Public Happiness: Action in Concert with Others

In the summer of 1970, Hannah Arendt was interviewed by Adelbert Reif, a German writer, who asked her to expand on comments she had made in On Violence about the revolutionary student movements of the 1960s. Her remarks, published in Crises of the Republic in 1972, have bearing on the points made in today’s New York Times article about dissatisfaction with “political classes”.

“What really distinguishes this generation in all countries from earlier generations…is its determination to act, its joy in action, the assurance of being able to change things by one’s own efforts….For the first time in a very long while a spontaneous political movement arose which not only did not simply carry on propaganda but acted, and moreover, acted almost exclusively from moral motives.…It turned out that acting is fun…When man [and woman!] takes part in public life he [/she]opens up for himself [/herself]  a dimension of human experience that otherwise remains closed to him [/her] and that in some ways constitutes a part of complete ‘happiness’.”

Marta Ramoneda for The New York Times SPAIN The weekly general assembly of the protest movement in Madrid's Puerta del Sol.
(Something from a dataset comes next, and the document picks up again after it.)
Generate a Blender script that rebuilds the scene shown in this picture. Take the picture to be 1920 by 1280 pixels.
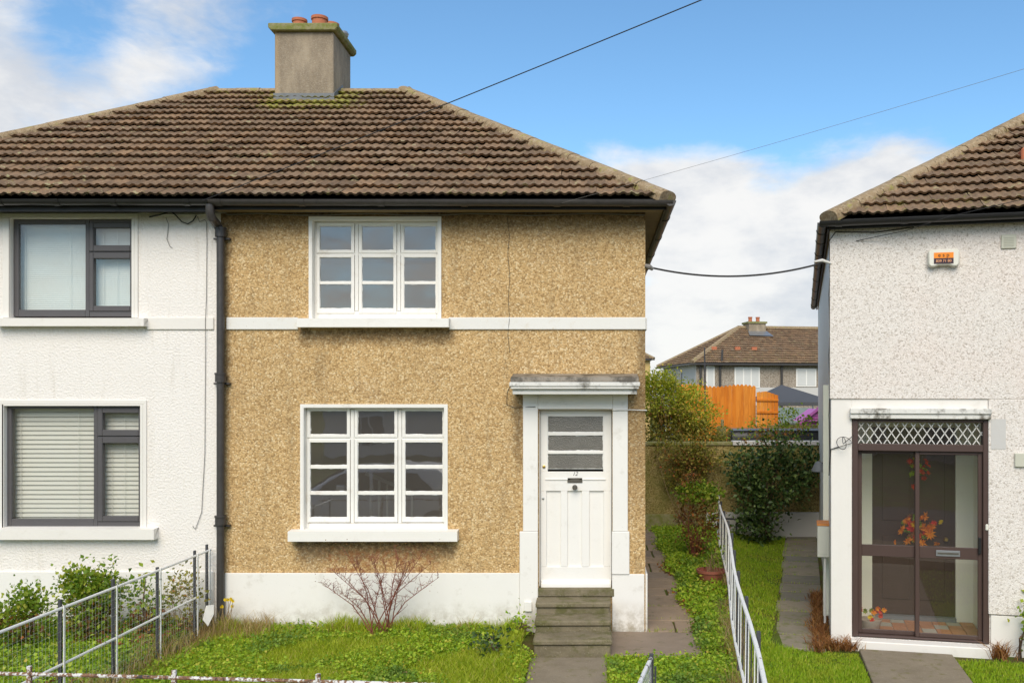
import bpy, bmesh, math, random
import numpy as np
from mathutils import Vector, Matrix
random.seed(7); RNG = np.random.default_rng(11)
for o in list(bpy.data.objects): bpy.data.objects.remove(o)
SC = bpy.context.scene
COL = SC.collection
R = math.radians
# ------------------------------------------------------------------ camera
FPX, VX, VY, CD, CZ = 1700.0, 1118.0, 740.0, 10.3, 2.7      # level shift-lens view, facade square on
cam = bpy.data.cameras.new('camera'); camo = bpy.data.objects.new('camera', cam); COL.objects.link(camo)
camo.location = (0, -CD, CZ); camo.rotation_euler = (R(90), 0, 0)
cam.sensor_width = 36; cam.lens = FPX/1920*36
cam.shift_x = -(VX-960)/1920; cam.shift_y = (VY-640)/1920
cam.clip_start = .05; cam.clip_end = 2000
SC.camera = camo
# ------------------------------------------------------------------ sun, sky, exposure
SUN_DIR = Vector((-.05, -.74, .67)).normalized()             # towards the sun
sl = bpy.data.lights.new('sun', 'SUN'); sl.energy = 2.3; sl.angle = R(45); sl.color = (1, .89, .73)
so = bpy.data.objects.new('sun', sl); COL.objects.link(so)
so.rotation_euler = (-SUN_DIR).to_track_quat('-Z', 'Y').to_euler()
SC.view_settings.view_transform = 'Standard'; SC.view_settings.look = 'None'
SC.view_settings.exposure = .52; SC.view_settings.gamma = 1; SC.view_settings.use_curve_mapping = False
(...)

Spain's unemployment rate is 21 percent.

The joy of action in concert with others, emerging out of a deep sense that fundamental moral principles have been violated, sacrificed on the altar of greed for the betterment of the “political classes” and their cronies seems to be represented in the actions outlined in the story covered by the NYT on its front page. “Increasingly, citizens of all ages, but particularly the young, are rejecting conventional structures like parties and trade unions in favor of a less hierarchical, more participatory system modeled in many ways on the culture of the Web.”

The sense of “happiness” that Arendt’s comment evokes springs not from the false promise of happiness represented in a consumer society, but the happiness of being able to stand for something greater than one’s own personal satisfaction, aiming for something grander than one’s own personal security—the common good.

Important to note is the sense that the political and economic systems of liberal democracy and free market capitalism that were trumpeted “in the wake of the Soviet Union’s collapse in 1991” as “the only path forward…by scholars like Francis Fukuyama in his book “The End of History and the Last Man,” has been shaken if not broken by a seemingly endless succession of crises.”

Although some fear that the protests augur efforts to bypass institutions of representation, endless stalemates and the apparent capture of these institutions by special interests have called into question the ability of many of these institutions to function. What these new protests demand is nothing less than a “new beginning.”

It may be that we face a “crisis of legitimacy.” But the response of ordinary citizens to this crisis can be seen in terms of what Arendt would have called politics at its best—not partisan lobbying for special “interests”, but morally motivated action in concert with others.